Awwwards

Whatever We Can Do, However Long It Takes


Whatever We Can Do, However Long It Takes

 

What do letters, coffee, self-defense, and tattoo removal have in common? They're an example of the fact that we will do whatever we can do to ensure that a young lady feels supported on her journey to healing and independence!

To illustrate this, allow us to tell you the story of one of our precious young ladies.

December 2015… we were given a referral from the chaplain at the local county jail, asking us to meet with a young inmate who had been involved in trafficking for quite some time. Naturally, we jumped at the opportunity!

We met with her and she shared with us her story of being trafficked, that she grew up in foster care, had no support network other than her trafficker, and had started in the life at a very early age. She also shared that she was being sent to prison for 18 months on charges unrelated to trafficking. 

We talked with her about her life, options for recovery, and how we’d like to support her in her journey.  She talked about having no one to support her, no friends and certainly family.  She was kind, soft-spoken,  and very self-aware.  She stated that upon her release, she did not want to stay in the are as she had over 900 tricks (men who would pay her for sex) on her phone that it was too tempting to stay in the area.  

She hated doing it but she could see no other options, saying, “When I’m released, I have no one who will be waiting for me.” But we said that we wanted to help her.

She was thoughtful when we asked her what her dream job would be.  She said, “no one’s ever asked me that before.” She’d never even been given the opportunity to dream.  She thought for a bit then said, “maybe be a nurse… or I could be a construction worker.” We all giggled at that contrast, then cerebrated her options and bravery.  We talked about keeping in touch while in prison.  

She was such a sweet spirit.  

Fast Forward to February 2017… We wrote a few letters back and forth, becoming pen pals of sorts. We wanted her to know that we were waiting for her to be released, that we were thinking of her, and hoping for her future. When she was preparing to be released, we reconnected via her case worker in a transitional prison release program who was able to place her at a local domestic violence shelter. If our home were open, she’d be with us already!

(Click here to learn more about The Rose Home and its development.)

While in prison, her trafficker had been threatening her through other people who knew her. Naturally, she was very frightened, so we set up a meeting to give her a boost. 

She was excited for the meeting, which we lined up at one of our local partner churches. The church has a coffee shop, so we offered to buy her a drink. She couldn’t wait to pick out her drink!

When she saw our Co-Founder, Season Russo, she said “I’m so glad you came! I read your letter over and over while I was in prison and it helped me so much.”

She shared with us all of her accomplishments since we first met her. She got set up to work on her GED, stating “I completed three tests while in prison.” She’d even been meeting with a county human trafficking officer to help decrease the problem of trafficking in our county!

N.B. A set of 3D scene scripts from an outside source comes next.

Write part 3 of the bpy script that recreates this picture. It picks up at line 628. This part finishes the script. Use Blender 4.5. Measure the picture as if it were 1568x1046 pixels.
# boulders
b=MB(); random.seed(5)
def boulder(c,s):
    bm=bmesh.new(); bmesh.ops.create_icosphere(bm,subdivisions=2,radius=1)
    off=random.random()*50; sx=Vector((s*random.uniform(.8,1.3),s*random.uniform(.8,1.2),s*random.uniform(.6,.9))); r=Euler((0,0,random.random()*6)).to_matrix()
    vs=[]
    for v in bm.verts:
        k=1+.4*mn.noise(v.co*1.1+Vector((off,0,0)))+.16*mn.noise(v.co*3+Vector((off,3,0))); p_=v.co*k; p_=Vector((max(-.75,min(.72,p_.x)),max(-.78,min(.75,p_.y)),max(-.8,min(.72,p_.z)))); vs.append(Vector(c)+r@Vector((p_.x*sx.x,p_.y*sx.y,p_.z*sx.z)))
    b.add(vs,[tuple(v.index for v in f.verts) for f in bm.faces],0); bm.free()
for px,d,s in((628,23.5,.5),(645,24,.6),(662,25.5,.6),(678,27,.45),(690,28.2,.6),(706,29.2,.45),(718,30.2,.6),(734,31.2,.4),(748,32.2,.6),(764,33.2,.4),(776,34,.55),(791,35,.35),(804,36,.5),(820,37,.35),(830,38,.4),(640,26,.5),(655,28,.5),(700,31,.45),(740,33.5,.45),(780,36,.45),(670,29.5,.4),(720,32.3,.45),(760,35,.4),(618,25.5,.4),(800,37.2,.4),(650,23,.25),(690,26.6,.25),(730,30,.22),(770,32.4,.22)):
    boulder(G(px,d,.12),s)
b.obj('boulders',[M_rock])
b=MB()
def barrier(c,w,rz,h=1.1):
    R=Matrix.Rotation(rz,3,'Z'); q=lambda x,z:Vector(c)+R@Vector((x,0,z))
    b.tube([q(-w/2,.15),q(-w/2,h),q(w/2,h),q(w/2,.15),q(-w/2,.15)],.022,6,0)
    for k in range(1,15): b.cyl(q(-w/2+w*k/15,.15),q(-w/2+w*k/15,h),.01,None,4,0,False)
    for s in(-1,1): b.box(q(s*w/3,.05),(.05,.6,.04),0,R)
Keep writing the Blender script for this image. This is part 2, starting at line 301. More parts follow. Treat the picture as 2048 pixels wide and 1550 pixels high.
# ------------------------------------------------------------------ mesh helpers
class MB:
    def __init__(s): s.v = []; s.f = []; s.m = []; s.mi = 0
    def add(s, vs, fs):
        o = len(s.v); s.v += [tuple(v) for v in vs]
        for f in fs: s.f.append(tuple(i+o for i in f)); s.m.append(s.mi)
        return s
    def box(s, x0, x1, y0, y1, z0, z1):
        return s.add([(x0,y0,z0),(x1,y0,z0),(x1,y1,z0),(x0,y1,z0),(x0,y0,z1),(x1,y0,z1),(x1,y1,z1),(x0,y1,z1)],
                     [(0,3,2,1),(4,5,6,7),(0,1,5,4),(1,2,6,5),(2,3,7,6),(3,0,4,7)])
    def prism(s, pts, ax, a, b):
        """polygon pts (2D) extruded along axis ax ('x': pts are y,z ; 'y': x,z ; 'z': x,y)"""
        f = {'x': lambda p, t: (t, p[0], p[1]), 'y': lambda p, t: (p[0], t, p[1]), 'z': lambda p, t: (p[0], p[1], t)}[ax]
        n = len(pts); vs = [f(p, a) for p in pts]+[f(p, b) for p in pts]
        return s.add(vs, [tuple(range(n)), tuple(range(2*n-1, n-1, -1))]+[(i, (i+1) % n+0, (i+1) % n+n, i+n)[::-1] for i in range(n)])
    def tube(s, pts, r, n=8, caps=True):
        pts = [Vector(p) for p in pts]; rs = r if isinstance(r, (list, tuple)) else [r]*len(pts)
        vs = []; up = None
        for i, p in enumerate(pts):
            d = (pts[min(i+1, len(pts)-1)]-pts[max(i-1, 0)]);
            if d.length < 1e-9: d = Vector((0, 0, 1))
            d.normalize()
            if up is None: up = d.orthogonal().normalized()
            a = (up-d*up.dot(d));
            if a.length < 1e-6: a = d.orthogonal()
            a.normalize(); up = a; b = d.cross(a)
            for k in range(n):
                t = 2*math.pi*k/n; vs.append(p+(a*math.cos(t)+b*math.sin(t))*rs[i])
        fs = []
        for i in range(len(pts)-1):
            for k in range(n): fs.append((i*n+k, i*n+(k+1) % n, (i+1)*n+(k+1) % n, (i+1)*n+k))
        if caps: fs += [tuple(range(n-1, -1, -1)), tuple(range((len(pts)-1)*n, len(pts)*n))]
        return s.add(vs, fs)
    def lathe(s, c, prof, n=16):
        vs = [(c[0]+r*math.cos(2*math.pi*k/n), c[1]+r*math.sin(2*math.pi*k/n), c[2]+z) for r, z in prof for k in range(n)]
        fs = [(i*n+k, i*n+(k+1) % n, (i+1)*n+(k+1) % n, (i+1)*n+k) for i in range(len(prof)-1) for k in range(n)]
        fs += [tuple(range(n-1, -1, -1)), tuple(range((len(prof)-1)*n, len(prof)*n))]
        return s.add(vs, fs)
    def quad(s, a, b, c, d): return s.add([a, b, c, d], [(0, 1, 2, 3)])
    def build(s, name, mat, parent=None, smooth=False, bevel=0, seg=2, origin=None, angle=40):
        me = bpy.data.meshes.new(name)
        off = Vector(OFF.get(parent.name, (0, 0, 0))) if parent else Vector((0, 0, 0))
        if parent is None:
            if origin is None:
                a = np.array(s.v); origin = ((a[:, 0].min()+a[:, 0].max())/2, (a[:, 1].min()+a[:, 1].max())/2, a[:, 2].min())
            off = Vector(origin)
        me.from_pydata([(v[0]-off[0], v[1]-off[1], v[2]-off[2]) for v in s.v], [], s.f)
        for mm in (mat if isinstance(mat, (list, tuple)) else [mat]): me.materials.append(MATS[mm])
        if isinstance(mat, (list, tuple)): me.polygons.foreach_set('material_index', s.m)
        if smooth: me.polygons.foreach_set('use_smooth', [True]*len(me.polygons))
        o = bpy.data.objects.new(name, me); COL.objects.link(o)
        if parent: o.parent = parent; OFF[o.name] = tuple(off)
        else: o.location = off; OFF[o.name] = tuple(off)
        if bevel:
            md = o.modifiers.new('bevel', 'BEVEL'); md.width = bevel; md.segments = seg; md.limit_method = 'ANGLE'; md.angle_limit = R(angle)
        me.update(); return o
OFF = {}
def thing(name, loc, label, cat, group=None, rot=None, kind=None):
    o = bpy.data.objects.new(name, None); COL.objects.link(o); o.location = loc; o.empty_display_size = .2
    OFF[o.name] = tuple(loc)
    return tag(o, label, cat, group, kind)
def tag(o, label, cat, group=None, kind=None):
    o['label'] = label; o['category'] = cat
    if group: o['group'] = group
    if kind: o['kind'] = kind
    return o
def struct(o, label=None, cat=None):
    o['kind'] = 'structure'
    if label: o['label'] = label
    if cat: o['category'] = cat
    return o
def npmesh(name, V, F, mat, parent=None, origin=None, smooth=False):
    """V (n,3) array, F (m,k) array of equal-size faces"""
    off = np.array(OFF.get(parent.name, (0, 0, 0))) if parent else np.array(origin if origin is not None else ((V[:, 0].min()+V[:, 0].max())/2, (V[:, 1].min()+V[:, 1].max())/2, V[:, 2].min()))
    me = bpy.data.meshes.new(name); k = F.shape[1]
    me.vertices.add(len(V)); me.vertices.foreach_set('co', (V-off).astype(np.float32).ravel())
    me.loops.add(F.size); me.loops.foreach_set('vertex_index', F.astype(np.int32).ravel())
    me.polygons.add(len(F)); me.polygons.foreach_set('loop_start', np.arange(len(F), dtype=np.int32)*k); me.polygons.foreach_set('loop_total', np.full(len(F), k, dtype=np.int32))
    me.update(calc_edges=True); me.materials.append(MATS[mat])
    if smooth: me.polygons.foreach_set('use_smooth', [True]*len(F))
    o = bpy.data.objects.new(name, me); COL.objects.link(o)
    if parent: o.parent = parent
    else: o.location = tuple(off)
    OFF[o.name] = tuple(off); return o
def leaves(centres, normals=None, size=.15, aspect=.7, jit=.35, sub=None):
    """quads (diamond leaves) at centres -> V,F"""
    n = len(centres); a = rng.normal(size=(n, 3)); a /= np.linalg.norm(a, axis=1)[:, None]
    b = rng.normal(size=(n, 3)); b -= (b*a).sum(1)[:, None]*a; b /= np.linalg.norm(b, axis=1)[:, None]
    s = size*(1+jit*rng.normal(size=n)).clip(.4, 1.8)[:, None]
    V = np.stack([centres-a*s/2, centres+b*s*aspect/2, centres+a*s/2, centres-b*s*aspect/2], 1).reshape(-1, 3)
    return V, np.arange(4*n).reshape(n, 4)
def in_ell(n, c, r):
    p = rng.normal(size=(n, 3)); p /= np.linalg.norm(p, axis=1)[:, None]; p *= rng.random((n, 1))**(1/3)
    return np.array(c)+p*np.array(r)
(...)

Then we introduced her to someone special that we had lined up for her to meet. It was a female law enforcement officer who worked with her on self-defense skills, how to be more confident in herself, and how to handle unsafe situations.

Observing this, we watched her change from an anxious, timid spirit to one who laughed with ease and readily learned how to be sure of herself in difficult situations.  We gave her a small gift of a journal and a Bible and encouraged her to use them as ways to continue to remain hopeful.

Stories of Hope

To end the meeting, we were able to share with her that we have found a doctor who is willing to remove the brand that her trafficker had tattooed on her neck.  She lit up, “really?”  We told her, “yes, really! We still have details to work out but it will happen.”  She repeated over and over, “Thank you! Thank you!”  

We saw a smile on her face, but also in her eyes!  

This reappearance of the light in her eyes took time. Sure, we wanted to see it right away but it takes time for a girl in this situation to recognize that change is possible, that hope is real, and that a new life awaits her. 

Thank you for investing into life change like this through your generosity. Together, we are able to provide the services, opportunities, and hope that young ladies like this one need in order to regain their lives, value, and confidence. 

If it takes letters, coffee, karate lessons, and tattoo removal, then that’s what we get to provide.